**Record extracts:**
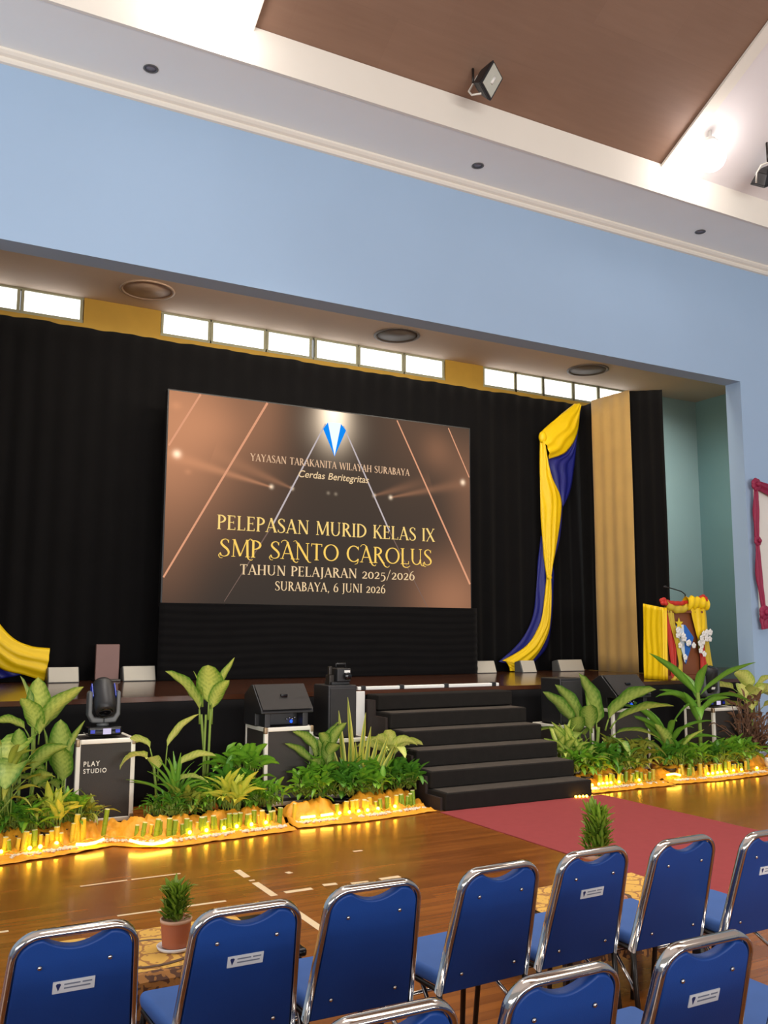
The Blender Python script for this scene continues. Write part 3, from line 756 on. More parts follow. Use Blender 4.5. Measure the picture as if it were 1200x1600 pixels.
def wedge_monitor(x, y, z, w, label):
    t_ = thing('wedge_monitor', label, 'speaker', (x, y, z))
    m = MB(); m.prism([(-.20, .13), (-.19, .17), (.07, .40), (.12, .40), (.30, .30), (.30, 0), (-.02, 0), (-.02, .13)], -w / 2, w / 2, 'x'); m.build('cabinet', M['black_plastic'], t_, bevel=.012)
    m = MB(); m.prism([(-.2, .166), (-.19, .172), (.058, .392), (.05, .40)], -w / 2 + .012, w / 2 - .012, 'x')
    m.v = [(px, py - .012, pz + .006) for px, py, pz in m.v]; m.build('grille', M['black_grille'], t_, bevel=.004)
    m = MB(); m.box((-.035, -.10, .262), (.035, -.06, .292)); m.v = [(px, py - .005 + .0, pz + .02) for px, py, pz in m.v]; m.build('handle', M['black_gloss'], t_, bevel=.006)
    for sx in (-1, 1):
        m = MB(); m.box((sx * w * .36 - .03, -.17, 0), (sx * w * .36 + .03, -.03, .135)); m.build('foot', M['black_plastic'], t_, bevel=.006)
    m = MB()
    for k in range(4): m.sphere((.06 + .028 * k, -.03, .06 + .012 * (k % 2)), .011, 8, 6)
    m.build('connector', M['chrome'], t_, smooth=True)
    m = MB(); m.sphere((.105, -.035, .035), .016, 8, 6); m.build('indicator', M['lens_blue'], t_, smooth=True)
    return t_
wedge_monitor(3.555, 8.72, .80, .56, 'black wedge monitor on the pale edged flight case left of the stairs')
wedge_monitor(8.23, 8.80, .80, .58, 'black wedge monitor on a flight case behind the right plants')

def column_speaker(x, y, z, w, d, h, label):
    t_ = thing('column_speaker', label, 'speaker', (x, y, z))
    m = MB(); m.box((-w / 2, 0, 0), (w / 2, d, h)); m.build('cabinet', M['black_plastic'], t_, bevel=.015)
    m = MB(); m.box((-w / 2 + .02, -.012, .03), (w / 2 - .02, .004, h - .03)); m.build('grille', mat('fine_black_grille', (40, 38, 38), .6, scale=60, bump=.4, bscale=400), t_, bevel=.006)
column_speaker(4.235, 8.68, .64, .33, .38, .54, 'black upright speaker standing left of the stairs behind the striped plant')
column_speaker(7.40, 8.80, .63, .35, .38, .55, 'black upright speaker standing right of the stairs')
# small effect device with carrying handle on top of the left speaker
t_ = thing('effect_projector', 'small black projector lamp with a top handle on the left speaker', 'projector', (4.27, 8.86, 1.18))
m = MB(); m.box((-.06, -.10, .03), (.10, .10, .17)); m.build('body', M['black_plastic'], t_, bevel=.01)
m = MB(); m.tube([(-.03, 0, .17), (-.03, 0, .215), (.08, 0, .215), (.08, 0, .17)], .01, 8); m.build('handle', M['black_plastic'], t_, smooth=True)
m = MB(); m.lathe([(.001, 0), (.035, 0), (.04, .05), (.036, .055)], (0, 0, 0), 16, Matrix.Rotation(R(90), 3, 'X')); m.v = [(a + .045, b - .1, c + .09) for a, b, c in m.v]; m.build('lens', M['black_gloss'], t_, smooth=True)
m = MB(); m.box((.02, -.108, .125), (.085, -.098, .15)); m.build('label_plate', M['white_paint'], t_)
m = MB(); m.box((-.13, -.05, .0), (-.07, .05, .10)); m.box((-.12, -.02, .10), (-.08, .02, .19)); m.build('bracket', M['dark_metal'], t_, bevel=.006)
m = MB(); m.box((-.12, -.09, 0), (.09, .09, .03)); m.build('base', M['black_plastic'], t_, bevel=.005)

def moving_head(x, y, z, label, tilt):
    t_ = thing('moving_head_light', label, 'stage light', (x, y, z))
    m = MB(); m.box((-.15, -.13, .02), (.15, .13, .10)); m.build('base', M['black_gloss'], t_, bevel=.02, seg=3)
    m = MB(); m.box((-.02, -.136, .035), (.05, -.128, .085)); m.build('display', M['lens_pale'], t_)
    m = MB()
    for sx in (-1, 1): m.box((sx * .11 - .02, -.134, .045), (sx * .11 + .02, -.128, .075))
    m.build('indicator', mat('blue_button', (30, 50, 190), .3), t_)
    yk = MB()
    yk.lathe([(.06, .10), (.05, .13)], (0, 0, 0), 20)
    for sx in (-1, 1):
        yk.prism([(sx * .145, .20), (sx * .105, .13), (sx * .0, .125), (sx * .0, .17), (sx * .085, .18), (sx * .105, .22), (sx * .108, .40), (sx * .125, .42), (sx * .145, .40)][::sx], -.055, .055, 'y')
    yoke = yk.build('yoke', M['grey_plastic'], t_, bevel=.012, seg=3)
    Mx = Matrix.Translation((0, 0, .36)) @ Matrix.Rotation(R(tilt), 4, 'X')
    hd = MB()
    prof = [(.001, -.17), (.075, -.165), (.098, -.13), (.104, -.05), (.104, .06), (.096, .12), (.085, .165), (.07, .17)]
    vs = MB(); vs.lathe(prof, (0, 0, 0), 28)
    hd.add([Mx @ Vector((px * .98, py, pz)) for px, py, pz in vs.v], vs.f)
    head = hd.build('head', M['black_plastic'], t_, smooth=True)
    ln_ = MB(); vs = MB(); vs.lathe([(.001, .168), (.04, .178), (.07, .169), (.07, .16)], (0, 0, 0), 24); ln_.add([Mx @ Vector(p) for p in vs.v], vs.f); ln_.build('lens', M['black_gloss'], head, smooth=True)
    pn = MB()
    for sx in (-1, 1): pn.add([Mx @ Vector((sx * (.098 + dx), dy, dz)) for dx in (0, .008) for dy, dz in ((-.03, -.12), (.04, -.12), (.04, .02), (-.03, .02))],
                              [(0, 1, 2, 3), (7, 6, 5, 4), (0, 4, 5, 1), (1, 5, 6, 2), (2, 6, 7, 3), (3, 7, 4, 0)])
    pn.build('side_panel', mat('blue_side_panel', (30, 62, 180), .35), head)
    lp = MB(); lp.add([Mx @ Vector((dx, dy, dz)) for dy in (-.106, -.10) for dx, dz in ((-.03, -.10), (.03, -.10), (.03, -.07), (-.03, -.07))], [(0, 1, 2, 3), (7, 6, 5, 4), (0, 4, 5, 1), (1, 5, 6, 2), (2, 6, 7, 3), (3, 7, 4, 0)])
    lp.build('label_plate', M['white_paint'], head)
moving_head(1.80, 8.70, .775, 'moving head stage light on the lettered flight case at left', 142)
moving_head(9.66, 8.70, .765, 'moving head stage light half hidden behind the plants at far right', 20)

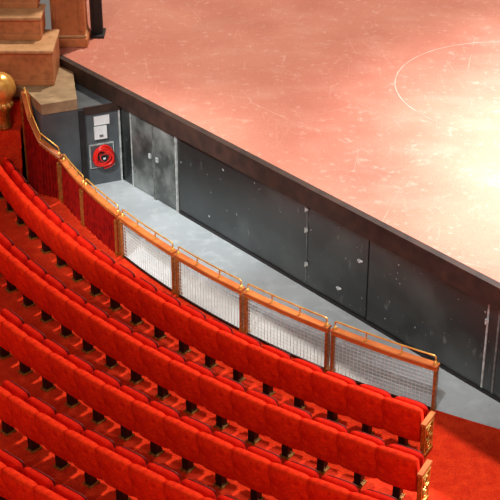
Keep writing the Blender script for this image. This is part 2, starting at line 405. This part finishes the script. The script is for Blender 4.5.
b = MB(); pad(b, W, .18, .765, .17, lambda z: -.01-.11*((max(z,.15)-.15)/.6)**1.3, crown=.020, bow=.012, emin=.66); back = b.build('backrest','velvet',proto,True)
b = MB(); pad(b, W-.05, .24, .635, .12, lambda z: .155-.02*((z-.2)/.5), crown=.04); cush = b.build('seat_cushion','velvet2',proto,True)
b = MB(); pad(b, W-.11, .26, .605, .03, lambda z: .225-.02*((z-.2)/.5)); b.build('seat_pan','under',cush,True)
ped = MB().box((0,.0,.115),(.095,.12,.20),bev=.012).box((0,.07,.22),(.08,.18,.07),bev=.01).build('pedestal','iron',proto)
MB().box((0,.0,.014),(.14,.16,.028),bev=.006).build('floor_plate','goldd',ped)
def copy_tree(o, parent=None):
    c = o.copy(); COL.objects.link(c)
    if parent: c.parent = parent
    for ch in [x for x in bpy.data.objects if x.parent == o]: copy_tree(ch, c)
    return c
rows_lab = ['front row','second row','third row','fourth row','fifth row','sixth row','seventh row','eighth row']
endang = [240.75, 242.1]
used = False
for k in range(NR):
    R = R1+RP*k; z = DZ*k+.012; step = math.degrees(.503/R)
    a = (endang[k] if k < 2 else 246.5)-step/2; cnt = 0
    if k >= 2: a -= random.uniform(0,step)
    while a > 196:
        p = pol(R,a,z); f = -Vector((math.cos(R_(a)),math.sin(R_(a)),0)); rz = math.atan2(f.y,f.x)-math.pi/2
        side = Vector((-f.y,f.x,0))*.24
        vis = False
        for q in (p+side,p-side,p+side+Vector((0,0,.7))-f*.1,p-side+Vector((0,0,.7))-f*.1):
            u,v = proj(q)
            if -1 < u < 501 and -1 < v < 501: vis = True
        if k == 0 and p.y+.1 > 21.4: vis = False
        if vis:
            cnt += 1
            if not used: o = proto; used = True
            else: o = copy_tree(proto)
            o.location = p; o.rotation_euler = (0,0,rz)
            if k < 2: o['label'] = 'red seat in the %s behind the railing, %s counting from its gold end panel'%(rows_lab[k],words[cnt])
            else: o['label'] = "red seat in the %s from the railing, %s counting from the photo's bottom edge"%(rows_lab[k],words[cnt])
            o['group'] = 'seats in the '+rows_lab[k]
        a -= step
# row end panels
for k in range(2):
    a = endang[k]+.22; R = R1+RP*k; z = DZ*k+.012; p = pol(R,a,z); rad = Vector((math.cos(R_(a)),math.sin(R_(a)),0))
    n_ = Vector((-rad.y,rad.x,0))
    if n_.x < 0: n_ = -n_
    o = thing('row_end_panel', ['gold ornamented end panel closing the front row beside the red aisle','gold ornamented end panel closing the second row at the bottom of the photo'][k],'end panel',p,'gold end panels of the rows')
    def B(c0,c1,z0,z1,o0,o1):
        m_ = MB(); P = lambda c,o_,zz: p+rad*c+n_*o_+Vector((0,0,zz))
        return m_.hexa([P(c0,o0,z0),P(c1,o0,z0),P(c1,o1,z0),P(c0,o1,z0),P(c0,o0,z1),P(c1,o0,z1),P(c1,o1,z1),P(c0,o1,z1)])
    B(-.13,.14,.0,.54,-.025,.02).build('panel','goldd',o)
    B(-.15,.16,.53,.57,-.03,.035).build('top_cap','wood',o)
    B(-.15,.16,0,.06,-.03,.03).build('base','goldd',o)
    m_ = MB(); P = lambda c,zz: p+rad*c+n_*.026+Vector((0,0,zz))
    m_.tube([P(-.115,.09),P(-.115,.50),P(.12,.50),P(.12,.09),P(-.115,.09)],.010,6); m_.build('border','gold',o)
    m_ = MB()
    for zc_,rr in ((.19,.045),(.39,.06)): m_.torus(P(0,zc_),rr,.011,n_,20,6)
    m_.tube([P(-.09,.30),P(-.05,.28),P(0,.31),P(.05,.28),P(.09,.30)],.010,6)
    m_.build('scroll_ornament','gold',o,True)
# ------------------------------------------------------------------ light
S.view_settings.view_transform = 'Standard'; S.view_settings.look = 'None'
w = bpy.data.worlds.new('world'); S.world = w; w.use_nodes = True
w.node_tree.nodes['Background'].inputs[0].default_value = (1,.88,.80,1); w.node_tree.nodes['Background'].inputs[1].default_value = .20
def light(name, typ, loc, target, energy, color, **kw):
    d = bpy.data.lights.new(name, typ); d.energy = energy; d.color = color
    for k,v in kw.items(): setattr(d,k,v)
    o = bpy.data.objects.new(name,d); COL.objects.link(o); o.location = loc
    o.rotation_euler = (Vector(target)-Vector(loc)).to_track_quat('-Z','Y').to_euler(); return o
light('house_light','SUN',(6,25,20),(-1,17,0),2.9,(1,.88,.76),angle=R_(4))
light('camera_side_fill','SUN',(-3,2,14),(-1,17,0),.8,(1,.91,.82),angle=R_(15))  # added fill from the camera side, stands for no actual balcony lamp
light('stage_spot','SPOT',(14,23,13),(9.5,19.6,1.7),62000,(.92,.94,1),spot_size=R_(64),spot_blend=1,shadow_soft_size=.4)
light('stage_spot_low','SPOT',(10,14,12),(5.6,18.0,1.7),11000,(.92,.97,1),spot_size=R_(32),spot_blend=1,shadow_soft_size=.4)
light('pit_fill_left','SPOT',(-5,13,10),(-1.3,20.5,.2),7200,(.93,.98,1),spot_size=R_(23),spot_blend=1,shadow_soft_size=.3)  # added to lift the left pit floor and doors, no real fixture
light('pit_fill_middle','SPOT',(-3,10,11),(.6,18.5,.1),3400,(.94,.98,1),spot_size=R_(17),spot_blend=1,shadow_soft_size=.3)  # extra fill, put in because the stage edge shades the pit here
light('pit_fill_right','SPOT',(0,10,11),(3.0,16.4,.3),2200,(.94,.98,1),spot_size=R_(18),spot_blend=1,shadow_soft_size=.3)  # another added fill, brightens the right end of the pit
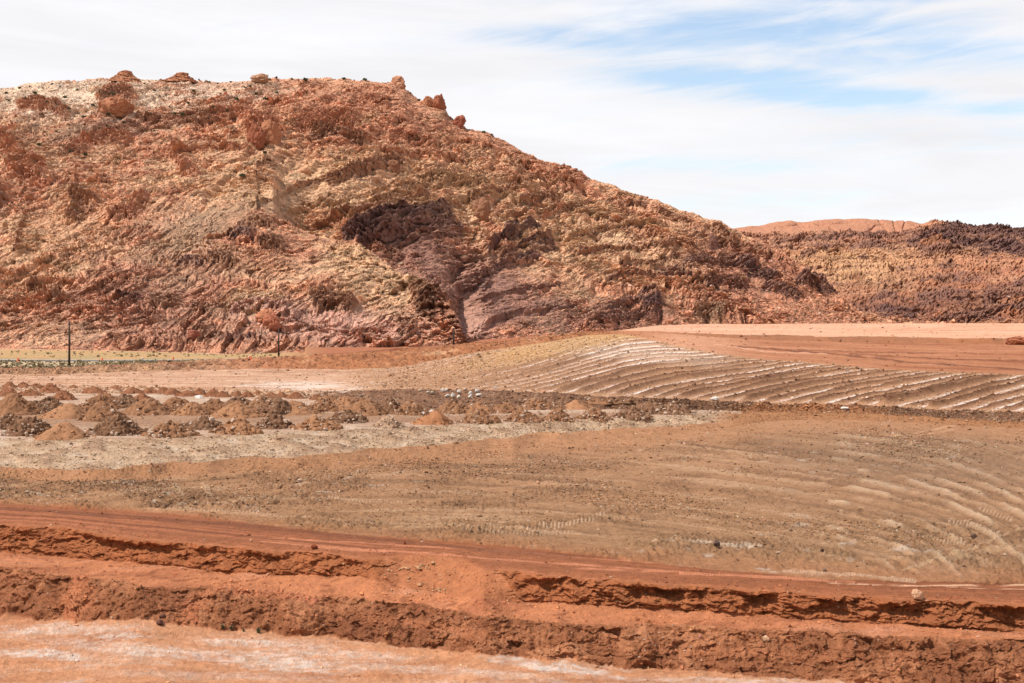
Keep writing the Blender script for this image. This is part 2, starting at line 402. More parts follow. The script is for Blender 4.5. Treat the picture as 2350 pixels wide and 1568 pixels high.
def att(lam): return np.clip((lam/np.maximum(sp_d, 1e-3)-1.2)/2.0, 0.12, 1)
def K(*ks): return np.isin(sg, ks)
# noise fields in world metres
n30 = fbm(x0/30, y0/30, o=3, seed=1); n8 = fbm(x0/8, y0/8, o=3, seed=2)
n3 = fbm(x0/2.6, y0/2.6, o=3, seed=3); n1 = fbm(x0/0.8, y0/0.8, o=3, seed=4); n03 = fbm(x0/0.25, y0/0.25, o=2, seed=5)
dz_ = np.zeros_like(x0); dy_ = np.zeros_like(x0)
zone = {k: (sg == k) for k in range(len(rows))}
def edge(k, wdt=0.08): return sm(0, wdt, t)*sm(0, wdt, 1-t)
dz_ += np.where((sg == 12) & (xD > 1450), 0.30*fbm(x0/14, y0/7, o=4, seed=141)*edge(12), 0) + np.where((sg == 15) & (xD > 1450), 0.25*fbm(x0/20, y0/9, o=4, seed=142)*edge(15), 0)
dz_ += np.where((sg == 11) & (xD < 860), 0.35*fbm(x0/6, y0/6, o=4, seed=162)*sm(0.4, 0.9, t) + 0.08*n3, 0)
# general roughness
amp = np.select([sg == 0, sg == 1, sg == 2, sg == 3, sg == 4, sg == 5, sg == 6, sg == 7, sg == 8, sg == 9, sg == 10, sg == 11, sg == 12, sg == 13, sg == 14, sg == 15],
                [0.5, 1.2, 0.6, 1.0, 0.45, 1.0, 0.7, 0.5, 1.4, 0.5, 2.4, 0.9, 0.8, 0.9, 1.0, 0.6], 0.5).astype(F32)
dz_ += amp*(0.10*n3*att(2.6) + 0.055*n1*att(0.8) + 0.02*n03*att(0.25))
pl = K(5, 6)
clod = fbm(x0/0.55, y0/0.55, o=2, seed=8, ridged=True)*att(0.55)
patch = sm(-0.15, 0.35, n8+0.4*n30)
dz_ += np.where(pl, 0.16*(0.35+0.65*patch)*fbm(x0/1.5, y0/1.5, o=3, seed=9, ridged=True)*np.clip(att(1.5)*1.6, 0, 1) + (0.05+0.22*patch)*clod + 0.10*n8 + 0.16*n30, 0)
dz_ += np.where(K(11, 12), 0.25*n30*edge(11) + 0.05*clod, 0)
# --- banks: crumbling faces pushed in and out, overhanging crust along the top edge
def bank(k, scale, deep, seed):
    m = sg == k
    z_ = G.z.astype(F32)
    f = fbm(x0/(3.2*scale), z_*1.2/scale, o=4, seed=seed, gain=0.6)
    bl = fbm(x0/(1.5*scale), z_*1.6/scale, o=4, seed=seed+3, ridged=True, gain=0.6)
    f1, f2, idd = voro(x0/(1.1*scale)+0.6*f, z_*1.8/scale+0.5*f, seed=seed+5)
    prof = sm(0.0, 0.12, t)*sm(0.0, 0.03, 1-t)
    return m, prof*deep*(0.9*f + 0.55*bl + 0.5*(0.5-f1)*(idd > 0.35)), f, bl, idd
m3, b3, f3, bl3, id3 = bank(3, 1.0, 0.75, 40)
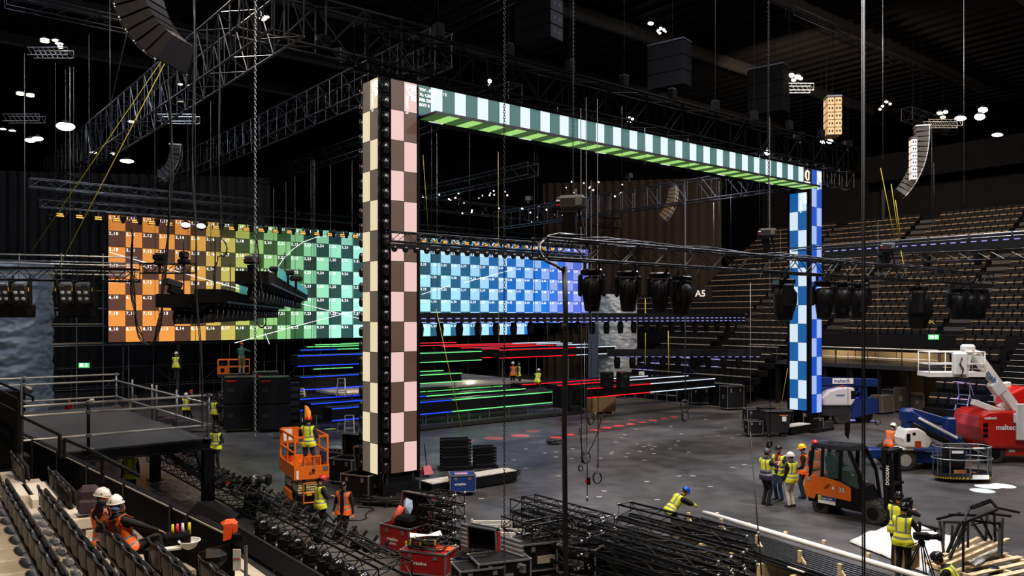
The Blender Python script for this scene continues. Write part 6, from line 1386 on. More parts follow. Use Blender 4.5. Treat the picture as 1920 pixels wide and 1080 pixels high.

**Set problem:**
Reproduce only the lines running from the beginning of the entries above to the line holding "wedge_monitor(8.23, 8.80, .80, .58, 'black", inclusive. Pictures stay out of the copy.

**Worked answer:**
The Blender Python script for this scene continues. Write part 3, from line 756 on. More parts follow. Use Blender 4.5. Measure the picture as if it were 1200x1600 pixels.
def wedge_monitor(x, y, z, w, label):
    t_ = thing('wedge_monitor', label, 'speaker', (x, y, z))
    m = MB(); m.prism([(-.20, .13), (-.19, .17), (.07, .40), (.12, .40), (.30, .30), (.30, 0), (-.02, 0), (-.02, .13)], -w / 2, w / 2, 'x'); m.build('cabinet', M['black_plastic'], t_, bevel=.012)
    m = MB(); m.prism([(-.2, .166), (-.19, .172), (.058, .392), (.05, .40)], -w / 2 + .012, w / 2 - .012, 'x')
    m.v = [(px, py - .012, pz + .006) for px, py, pz in m.v]; m.build('grille', M['black_grille'], t_, bevel=.004)
    m = MB(); m.box((-.035, -.10, .262), (.035, -.06, .292)); m.v = [(px, py - .005 + .0, pz + .02) for px, py, pz in m.v]; m.build('handle', M['black_gloss'], t_, bevel=.006)
    for sx in (-1, 1):
        m = MB(); m.box((sx * w * .36 - .03, -.17, 0), (sx * w * .36 + .03, -.03, .135)); m.build('foot', M['black_plastic'], t_, bevel=.006)
    m = MB()
    for k in range(4): m.sphere((.06 + .028 * k, -.03, .06 + .012 * (k % 2)), .011, 8, 6)
    m.build('connector', M['chrome'], t_, smooth=True)
    m = MB(); m.sphere((.105, -.035, .035), .016, 8, 6); m.build('indicator', M['lens_blue'], t_, smooth=True)
    return t_
wedge_monitor(3.555, 8.72, .80, .56, 'black wedge monitor on the pale edged flight case left of the stairs')
wedge_monitor(8.23, 8.80, .80, .58, 'black wedge monitor on a flight case behind the right plants')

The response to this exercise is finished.